In general, while the interpretation of a contract is a matter for the court, the effect of oral negotiations and understanding must be determined by the jury as a question of fact. As explained in McKenzie v Sykes, 47 Mich 294, 295-296; 11 NW 164 (1882):

It is for the Court to interpret the written contracts of parties; for when they have assented to definite terms and stipulations and incorporated them in formal documents, the meaning of these it is supposed can always be discovered on inspection; nothing which is within the purview of the contract is left in doubt and there is, of course, nothing to submit to the jury. But where the terms of the negotiation are left to oral proofs, the question what the parties said and did and what they intended should be understood thereby, is single and cannot be separated so as to refer one part to the jury and another part to the judge; but in its entirety the question is one of fact. [Citations omitted; emphasis added.]

See also Guilmet v Campbell, 385 Mich 57, 68; 188 NW2d 601 (1971) (quoting McKenzie, and holding that “the terms of a contract, when contested, are for the jury’s determination. This is true even when the evidence of the terms is uncontradicted.”); Beebe v Koshnic, 55 Mich 604, 605; 22 NW 59 (1885) (“The question, what oral contract parties made, is not for the Court, but for a jury.”); Linsell v Applied Handling, Inc, 266 Mich App 1, 12; 697 NW2d 913 (2005) (“When the terms of a contract are contested, the actual terms of the contract are to be determined by the jury.”).

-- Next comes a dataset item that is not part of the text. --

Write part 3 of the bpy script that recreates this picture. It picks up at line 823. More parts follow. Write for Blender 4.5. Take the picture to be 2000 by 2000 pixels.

The question presented is whether the trial court properly allowed the jury to determine the terms of the loan, which the parties contested, or whether the trial court was required to find that the loan was payable on demand by plaintiffs because the parties did not specify a time for

3 The trial court decided this issue in the context of a motion for summary disposition. We review de novo the trial court’s decision regarding a summary disposition motion. Maiden v Rozwood, 461 Mich 109, 118; 597 NW2d 817 (1999). Plaintiffs moved for summary disposition under MCR 2.116(C)(10).